Give me books, fruit, french wine and fine weather and a little music out of doors. --John Keats

Monday, November 8, 2021

“Where’d You Go, Bernadette” by Maria Semple

Sam suggested that I should read something I knew I would enjoy for my birthday weekend. I think he meant that I should re-read something I had enjoyed in the past, but I preferred to pick something new. There’s always the risk that I would end up choosing a clunker, but really—with so many books and so little time—I would rather try a new book (and not like it) than do a re-read. Especially considering the possibility that the re-read wouldn’t live up to my memory of it!

This book totally worked for me. It was a lot of fun. Not necessarily a book that invited deep thought, but it was engaging and a pleasure to read. The only problem was that I finished it before the end of my birthday weekend!  

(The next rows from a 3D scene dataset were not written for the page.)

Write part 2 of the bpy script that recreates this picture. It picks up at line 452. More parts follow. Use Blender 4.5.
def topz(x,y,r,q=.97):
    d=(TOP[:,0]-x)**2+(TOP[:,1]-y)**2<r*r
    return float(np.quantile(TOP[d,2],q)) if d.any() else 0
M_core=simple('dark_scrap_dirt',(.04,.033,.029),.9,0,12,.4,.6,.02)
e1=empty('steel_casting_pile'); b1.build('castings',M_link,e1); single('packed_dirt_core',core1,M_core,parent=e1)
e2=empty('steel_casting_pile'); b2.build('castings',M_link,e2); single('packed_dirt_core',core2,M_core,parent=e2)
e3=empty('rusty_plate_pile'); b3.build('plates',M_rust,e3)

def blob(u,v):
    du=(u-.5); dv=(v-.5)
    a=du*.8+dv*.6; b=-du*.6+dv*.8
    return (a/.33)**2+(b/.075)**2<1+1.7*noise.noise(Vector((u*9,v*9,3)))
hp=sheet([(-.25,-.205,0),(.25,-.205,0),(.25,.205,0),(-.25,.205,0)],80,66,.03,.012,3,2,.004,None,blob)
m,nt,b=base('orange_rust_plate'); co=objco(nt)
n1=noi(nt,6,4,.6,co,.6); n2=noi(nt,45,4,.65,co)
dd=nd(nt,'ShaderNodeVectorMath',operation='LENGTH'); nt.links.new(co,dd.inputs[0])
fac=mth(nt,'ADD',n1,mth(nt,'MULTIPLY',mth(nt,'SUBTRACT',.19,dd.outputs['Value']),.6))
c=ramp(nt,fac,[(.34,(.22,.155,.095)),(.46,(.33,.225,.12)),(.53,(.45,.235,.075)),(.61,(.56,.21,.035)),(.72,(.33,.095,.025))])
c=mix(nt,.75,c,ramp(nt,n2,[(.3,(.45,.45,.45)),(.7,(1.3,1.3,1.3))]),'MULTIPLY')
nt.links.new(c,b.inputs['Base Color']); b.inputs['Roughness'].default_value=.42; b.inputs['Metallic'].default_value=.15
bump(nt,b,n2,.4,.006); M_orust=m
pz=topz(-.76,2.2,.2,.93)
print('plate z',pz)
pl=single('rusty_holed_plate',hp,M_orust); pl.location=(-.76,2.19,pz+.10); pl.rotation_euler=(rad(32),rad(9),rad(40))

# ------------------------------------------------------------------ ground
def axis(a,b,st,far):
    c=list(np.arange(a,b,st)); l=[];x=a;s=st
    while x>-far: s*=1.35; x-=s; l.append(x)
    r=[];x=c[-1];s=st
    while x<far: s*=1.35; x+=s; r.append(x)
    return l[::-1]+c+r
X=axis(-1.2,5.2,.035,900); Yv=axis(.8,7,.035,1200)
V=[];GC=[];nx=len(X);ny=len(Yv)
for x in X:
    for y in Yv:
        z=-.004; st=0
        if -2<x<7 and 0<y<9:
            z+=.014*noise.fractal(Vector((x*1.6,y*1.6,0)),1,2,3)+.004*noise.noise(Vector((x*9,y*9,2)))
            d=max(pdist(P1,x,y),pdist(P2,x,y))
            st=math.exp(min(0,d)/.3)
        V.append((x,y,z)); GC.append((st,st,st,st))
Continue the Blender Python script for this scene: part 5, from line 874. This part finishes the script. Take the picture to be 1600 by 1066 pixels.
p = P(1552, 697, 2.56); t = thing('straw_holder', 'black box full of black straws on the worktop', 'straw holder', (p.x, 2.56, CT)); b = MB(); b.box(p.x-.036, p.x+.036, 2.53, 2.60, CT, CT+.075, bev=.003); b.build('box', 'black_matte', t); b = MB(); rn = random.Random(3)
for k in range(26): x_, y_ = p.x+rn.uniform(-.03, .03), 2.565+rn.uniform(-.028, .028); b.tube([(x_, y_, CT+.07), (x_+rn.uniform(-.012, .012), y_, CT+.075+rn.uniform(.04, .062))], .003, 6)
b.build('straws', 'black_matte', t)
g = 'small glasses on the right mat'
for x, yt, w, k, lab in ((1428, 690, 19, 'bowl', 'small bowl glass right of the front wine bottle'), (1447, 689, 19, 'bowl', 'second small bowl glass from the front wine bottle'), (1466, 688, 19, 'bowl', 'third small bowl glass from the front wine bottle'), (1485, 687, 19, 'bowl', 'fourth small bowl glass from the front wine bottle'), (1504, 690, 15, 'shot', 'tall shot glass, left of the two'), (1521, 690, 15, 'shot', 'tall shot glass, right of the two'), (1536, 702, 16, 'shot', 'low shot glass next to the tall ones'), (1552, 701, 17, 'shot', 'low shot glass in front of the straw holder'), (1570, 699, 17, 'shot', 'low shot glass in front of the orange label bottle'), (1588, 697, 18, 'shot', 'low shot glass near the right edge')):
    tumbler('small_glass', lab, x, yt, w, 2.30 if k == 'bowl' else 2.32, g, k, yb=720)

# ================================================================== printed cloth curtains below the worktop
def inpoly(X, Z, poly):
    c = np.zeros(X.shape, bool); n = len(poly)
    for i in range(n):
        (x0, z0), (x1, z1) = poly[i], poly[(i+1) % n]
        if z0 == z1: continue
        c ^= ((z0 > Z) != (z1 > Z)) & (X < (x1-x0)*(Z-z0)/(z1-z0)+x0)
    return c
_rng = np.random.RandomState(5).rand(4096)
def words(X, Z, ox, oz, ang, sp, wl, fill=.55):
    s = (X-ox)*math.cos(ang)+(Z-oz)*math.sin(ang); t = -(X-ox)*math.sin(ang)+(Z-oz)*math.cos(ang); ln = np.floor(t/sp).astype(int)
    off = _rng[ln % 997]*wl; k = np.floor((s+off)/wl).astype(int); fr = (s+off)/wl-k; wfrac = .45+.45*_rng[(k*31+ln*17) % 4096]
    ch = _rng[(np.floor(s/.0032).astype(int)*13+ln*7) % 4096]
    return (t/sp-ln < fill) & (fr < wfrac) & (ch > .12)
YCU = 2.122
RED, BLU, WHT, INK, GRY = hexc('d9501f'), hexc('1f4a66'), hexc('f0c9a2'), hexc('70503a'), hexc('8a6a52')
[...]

There was a lot of chatter about Bernadette in the blogosphere when this book first came out, but I'm nearly a decade behind the times by reading it in 2021. In case you missed it the first time around too (AND missed the 2019 Cate Blanchett movie), here's the story: Bee Fox is a highly intelligent young teenager about to finish middle school in Seattle. Remembering a promise they'd made years before based on her perfect grades, Bee's parents offer her anything she wants as a reward, and she chooses (of all things) a family trip to Antarctica, despite the fact that her mother (the titular Bernadette) is basically agoraphobic and really only leaves the house to get Bee to and from school. After a series of unfortunate events and before embarking on the planned voyage, Bernadette disappears. The story is told in a compilation of emails and a variety of other notes that Bee is collecting to try to figure out just exactly what happened. 

By now you know I'm one of those weird people who reads every single word in a book (ok, well, maybe I skip most of the colophon). So it should be no surprise to you that I read all the advance praise found in this book even though there were a dozen pages of it (or at least four). The odd thing is that almost every line claimed that this book was laugh out loud funny. I'm here to say no, it was not. I will agree that it was amusing and mostly light-hearted, but I'm pretty sure not a single giggle escaped me as I read, and that's not because I was intentionally keeping my giggles prisoner. Just trying to temper your expectations. You may smile on the inside as you read this book, but I won't promise that you'll laugh out loud.